When I got involved with him, I knew what he did for a living. I guess I never really thought of what he did as a negative, or really even thought about it at all. He has a career and he loves it, so there wasn't much to think about. To be honest I was just thankful he wasn't unemployed like the last person I went out with.
Then one night while he was at work it hit me. I'm dating a police officer. It hit me hard, and I know that sounds odd. I had never thought of it to be upsetting before. So why now? Was it because my feelings for him have grown so dramatically, and I feared for his safety? Maybe.
When you see things on the news about police officers being injured, you think it's sad, of course. But now I pay extra attention. You see, I work in an office. My boyfriend doesn't have to worry about me being shot every day when I go to work. But with him, I worry about it every night I know he's out there.

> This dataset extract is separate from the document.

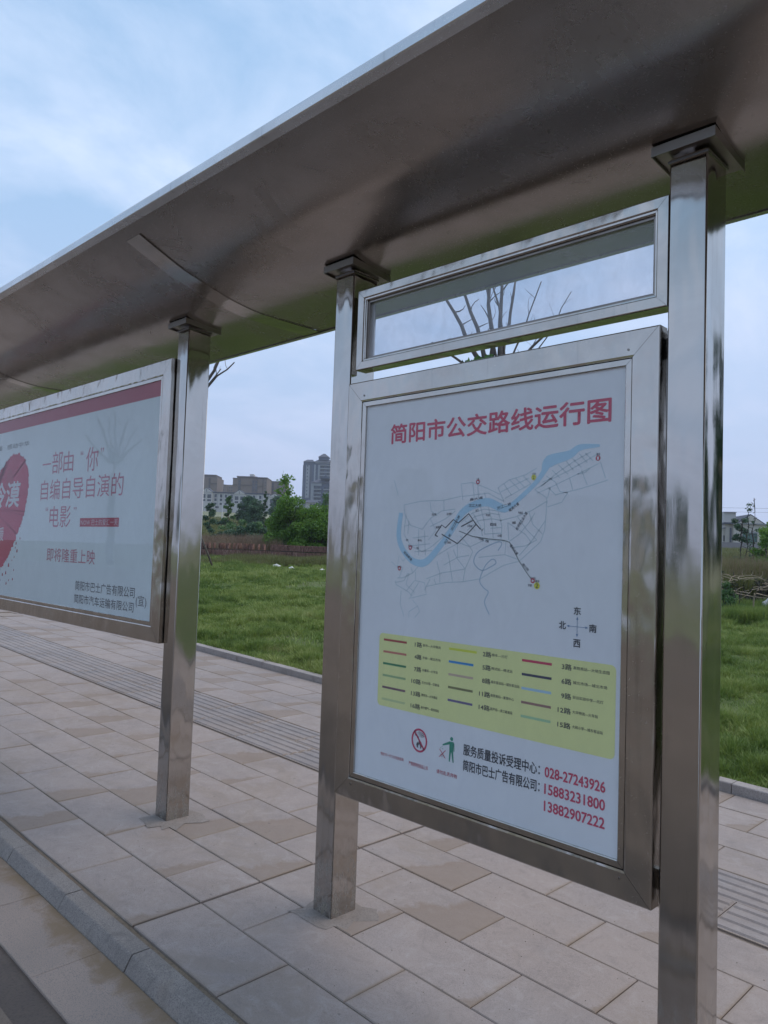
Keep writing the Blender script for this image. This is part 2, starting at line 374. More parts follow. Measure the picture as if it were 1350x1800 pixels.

Of course he's been extensively trained, he takes his job seriously and I know that. I won't lie though, when it's starting to get late and the phone rings, my heart stops for a second ... and then I pick up the phone to hear my mom's voice asking me for the name of that guy on that one show she likes.
It's such a mixture of feelings. I'm proud of him, I know he's out there protecting our streets and making us all safer. I'm also afraid, I'm afraid of something happening and losing this amazing man that I have fallen so deeply in love with.
It's funny because a majority of times he won't tell people what he does for a living. I'm not sure if it's because they instantly become uncomfortable or what. He says it's because a lot of people don't like police officers. Personally, I don't get that, they're doing their job.
Like I said, with the good, comes the bad. But even knowing that ... I wouldn't change a thing.